**Problem**
Identify each line containing the word "script" and copy it.

(Records with scene code)
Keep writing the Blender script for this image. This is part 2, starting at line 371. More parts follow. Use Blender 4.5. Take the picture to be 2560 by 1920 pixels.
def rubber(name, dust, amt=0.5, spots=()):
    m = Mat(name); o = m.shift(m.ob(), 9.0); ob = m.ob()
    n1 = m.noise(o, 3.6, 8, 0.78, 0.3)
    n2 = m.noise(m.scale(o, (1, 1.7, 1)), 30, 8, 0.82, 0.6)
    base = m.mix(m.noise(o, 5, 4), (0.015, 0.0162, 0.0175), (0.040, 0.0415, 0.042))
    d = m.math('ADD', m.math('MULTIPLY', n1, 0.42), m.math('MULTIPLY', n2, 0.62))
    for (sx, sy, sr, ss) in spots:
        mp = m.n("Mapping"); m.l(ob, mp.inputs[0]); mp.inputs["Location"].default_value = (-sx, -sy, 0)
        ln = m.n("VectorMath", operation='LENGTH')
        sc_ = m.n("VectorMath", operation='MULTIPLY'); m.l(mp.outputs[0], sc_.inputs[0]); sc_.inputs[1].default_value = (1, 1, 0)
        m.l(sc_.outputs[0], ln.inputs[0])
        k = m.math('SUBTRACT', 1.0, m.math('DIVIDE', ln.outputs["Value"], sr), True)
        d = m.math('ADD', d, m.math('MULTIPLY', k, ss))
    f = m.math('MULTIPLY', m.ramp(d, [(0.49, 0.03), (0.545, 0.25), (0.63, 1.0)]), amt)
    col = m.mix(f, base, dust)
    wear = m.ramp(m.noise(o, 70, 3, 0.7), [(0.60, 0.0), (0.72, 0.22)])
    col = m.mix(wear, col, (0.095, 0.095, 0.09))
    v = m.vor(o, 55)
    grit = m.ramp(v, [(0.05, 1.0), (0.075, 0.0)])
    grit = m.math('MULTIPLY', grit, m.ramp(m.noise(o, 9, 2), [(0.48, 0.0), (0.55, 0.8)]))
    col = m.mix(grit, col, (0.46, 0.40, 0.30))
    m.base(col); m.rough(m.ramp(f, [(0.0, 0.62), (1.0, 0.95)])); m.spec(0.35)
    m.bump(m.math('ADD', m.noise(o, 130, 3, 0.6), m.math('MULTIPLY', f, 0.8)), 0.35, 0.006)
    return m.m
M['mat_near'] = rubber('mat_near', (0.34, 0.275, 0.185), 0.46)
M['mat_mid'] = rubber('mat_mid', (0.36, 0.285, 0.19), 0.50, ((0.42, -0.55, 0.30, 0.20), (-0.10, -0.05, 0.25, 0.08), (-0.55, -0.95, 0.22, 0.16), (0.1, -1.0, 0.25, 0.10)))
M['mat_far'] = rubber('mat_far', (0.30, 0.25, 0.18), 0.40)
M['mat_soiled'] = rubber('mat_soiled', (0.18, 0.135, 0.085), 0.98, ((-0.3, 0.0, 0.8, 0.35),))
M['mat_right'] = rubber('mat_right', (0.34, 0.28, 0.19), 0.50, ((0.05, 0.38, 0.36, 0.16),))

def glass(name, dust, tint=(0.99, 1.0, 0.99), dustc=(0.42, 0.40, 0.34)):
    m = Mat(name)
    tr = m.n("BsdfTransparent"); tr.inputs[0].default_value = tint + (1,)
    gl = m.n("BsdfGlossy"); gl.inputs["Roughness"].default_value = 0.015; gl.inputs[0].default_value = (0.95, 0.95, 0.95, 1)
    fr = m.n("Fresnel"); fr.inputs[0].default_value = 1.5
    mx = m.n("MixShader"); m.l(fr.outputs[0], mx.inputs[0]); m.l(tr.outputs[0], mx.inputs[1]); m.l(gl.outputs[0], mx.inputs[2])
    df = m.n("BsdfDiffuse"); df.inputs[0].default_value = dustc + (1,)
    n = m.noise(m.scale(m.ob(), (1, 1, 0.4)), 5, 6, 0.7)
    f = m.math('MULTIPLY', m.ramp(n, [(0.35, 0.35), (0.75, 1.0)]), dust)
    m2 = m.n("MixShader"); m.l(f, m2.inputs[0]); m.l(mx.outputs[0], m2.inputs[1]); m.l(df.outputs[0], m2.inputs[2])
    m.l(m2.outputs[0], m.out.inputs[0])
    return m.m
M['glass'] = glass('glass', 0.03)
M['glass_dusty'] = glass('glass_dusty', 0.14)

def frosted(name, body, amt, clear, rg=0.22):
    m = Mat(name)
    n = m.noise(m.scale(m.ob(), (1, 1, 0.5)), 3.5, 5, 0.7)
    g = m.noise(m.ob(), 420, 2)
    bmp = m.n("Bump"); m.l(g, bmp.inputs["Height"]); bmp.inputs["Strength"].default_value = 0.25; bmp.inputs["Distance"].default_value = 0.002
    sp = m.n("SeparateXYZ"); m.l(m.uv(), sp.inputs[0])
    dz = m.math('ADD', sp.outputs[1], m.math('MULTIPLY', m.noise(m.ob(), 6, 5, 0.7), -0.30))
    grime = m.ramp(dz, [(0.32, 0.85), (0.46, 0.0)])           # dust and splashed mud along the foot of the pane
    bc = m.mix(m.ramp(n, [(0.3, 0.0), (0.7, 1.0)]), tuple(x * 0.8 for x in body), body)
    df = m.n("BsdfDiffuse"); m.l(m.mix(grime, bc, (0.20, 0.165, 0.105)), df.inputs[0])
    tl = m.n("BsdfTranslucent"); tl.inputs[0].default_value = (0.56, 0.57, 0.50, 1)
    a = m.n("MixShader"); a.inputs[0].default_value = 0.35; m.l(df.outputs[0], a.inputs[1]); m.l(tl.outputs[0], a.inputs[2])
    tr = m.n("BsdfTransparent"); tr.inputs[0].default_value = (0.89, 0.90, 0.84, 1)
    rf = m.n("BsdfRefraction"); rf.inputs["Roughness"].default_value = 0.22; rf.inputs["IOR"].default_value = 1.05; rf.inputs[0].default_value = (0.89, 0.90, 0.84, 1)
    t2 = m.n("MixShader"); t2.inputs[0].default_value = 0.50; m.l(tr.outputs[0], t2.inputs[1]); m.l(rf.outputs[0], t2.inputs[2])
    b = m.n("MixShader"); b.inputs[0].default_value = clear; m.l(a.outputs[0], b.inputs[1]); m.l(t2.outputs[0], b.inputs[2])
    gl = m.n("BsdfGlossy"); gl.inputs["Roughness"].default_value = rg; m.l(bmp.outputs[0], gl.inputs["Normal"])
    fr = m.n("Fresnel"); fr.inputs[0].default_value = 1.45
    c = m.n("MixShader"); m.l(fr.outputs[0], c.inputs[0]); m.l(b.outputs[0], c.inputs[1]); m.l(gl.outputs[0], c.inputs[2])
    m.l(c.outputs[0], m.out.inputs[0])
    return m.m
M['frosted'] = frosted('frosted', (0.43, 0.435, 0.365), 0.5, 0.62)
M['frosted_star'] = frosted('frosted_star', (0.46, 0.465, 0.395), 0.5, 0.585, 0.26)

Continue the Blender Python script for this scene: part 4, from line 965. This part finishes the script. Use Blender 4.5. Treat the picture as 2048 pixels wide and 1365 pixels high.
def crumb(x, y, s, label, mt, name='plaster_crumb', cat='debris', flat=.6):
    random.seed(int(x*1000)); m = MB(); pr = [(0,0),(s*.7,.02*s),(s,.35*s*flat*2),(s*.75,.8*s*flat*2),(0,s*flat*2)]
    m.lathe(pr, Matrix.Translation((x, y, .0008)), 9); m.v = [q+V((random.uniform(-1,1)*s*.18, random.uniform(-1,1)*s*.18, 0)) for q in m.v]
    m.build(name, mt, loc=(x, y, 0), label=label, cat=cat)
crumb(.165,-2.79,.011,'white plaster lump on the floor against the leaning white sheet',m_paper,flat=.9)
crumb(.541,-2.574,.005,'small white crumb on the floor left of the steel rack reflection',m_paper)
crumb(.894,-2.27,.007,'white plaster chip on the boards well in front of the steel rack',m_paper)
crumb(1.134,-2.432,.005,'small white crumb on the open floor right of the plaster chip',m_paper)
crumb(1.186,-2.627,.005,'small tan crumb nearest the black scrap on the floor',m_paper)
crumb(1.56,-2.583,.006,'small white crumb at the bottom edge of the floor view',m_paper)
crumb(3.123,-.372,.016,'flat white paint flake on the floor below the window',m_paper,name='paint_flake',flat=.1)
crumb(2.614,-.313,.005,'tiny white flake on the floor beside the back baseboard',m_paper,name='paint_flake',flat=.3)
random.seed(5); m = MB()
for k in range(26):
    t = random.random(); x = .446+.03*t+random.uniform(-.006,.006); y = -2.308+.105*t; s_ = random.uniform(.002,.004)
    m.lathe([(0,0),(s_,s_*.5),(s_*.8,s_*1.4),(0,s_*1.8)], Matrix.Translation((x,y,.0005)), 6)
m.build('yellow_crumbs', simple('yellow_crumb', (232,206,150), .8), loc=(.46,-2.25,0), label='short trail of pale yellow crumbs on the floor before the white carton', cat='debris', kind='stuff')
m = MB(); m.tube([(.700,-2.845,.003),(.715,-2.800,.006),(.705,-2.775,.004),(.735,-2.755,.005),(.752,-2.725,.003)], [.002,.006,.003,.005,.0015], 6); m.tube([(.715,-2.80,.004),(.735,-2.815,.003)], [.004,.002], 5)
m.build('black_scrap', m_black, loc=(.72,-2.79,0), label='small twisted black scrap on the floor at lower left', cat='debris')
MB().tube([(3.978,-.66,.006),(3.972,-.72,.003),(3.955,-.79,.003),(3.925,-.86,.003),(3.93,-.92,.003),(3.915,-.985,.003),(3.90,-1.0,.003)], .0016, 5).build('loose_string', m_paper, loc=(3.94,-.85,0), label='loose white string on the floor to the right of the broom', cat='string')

**Answer to the exercise**
Keep writing the Blender script for this image. This is part 2, starting at line 371. More parts follow. Use Blender 4.5. Take the picture to be 2560 by 1920 pixels.
Continue the Blender Python script for this scene: part 4, from line 965. This part finishes the script. Use Blender 4.5. Treat the picture as 2048 pixels wide and 1365 pixels high.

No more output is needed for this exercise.